Hi! I am a faculty member and Royal Society Dorothy Hodgkin fellow based at the University of Nottingham. I research into the first stars to light up our universe, and I love sharing my excitement in my science outreach. I have written a book! Buy it! One more thing… I’ve done a lot of work on gender equality and especially harassment in higher education. Less fun, but probably more important.
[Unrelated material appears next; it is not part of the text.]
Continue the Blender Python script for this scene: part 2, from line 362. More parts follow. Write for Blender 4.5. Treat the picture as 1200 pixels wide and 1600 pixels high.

Contact me for academic and ED&I purposes: emma.chapman@nottingham.ac.uk
Contact me for outreach and writing purposes: contact@dr-emma-chapman.com
And you can also find me on Twitter: @DrEOChapman
Research
The Universe has a lot to tell us and, so far, we have not been paying attention. Our daytimes are bright with sunlight, obscuring the starlight of the surrounding galaxy. Tune in to the longer wavelengths of light though, and the Universe lights up, the intensity of the radio emissions dwarfing that of the local Sun. Optical astronomy has always stolen the headlines, producing iconic images taken with space-bound legends of observational astronomy such as the Hubble Space Telescope. But what are we missing by focusing only on what our eyes have evolved to see? What is waiting for us in plain sight?
My research is in the era of the first stars. The first stars! The first stars ever! Man, I still get goosebumps. 400 million years after the Big Bang the Universe appeared dark and empty as it slowly expanded. Suddenly the first stars formed, lighting up the Universe and forming the galaxies we see today. This era has never been observed and constitutes over a billion year gap in our knowledge – equivalent to missing everything from birth to entry to school. It is a time full of exotic astrophysics such as stars one hundred times the mass of our Sun, dark matter and baby black holes. These first objects gave out heat and light, making bubbles in the surrounding hydrogen gas that we will observe for the first time using radio telescopes. How these bubbles are shaped and how they grow will tell us how those first stars and black holes were born, lived and died. With radio telescopes such as the Square Kilometre Array, consisting of 130,000 antennas in the Western Australian desert, we will look back and observe that missing billion year period, answering many burning questions but also with any luck creating some more, because, who doesn’t like a mystery? (And a job. I need to have something to do.)